[Start of Given entries]
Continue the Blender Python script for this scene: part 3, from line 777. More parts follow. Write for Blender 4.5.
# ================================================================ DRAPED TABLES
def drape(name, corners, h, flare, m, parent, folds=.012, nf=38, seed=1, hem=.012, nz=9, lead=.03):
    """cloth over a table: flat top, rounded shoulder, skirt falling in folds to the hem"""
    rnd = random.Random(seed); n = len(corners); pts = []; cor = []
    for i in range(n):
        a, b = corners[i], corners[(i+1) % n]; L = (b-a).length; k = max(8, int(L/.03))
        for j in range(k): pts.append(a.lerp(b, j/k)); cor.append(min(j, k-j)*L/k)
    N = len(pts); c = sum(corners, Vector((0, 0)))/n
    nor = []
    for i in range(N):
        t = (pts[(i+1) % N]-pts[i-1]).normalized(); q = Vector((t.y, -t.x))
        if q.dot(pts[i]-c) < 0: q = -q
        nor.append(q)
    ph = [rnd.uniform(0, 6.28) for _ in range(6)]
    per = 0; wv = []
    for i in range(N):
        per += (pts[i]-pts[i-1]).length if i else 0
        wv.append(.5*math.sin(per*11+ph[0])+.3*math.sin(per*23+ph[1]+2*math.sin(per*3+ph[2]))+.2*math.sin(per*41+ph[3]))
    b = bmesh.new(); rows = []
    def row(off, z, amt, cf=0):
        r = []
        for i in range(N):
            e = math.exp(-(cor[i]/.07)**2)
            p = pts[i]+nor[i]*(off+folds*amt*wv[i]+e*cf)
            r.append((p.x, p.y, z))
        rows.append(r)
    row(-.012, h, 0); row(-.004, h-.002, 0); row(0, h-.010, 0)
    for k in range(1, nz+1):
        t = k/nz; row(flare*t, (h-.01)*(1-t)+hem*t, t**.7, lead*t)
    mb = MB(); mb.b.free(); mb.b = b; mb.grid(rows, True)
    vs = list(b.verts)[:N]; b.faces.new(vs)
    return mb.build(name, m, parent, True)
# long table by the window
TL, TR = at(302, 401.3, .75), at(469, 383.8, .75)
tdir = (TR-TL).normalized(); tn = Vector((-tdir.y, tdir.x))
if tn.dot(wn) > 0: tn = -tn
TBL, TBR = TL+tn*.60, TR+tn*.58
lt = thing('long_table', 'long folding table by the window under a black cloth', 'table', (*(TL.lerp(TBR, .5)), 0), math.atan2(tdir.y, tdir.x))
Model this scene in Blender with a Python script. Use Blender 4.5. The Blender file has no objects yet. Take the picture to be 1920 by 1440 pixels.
[End of Given entries]
* **Stated task**: Transcribe all of the material exactly. Omit nothing.

* **Complete response**:
Continue the Blender Python script for this scene: part 3, from line 777. More parts follow. Write for Blender 4.5.
# ================================================================ DRAPED TABLES
def drape(name, corners, h, flare, m, parent, folds=.012, nf=38, seed=1, hem=.012, nz=9, lead=.03):
    """cloth over a table: flat top, rounded shoulder, skirt falling in folds to the hem"""
    rnd = random.Random(seed); n = len(corners); pts = []; cor = []
    for i in range(n):
        a, b = corners[i], corners[(i+1) % n]; L = (b-a).length; k = max(8, int(L/.03))
        for j in range(k): pts.append(a.lerp(b, j/k)); cor.append(min(j, k-j)*L/k)
    N = len(pts); c = sum(corners, Vector((0, 0)))/n
    nor = []
    for i in range(N):
        t = (pts[(i+1) % N]-pts[i-1]).normalized(); q = Vector((t.y, -t.x))
        if q.dot(pts[i]-c) < 0: q = -q
        nor.append(q)
    ph = [rnd.uniform(0, 6.28) for _ in range(6)]
    per = 0; wv = []
    for i in range(N):
        per += (pts[i]-pts[i-1]).length if i else 0
        wv.append(.5*math.sin(per*11+ph[0])+.3*math.sin(per*23+ph[1]+2*math.sin(per*3+ph[2]))+.2*math.sin(per*41+ph[3]))
    b = bmesh.new(); rows = []
    def row(off, z, amt, cf=0):
        r = []
        for i in range(N):
            e = math.exp(-(cor[i]/.07)**2)
            p = pts[i]+nor[i]*(off+folds*amt*wv[i]+e*cf)
            r.append((p.x, p.y, z))
        rows.append(r)
    row(-.012, h, 0); row(-.004, h-.002, 0); row(0, h-.010, 0)
    for k in range(1, nz+1):
        t = k/nz; row(flare*t, (h-.01)*(1-t)+hem*t, t**.7, lead*t)
    mb = MB(); mb.b.free(); mb.b = b; mb.grid(rows, True)
    vs = list(b.verts)[:N]; b.faces.new(vs)
    return mb.build(name, m, parent, True)
# long table by the window
TL, TR = at(302, 401.3, .75), at(469, 383.8, .75)
tdir = (TR-TL).normalized(); tn = Vector((-tdir.y, tdir.x))
if tn.dot(wn) > 0: tn = -tn
TBL, TBR = TL+tn*.60, TR+tn*.58
lt = thing('long_table', 'long folding table by the window under a black cloth', 'table', (*(TL.lerp(TBR, .5)), 0), math.atan2(tdir.y, tdir.x))
Model this scene in Blender with a Python script. Use Blender 4.5. The Blender file has no objects yet. Take the picture to be 1920 by 1440 pixels.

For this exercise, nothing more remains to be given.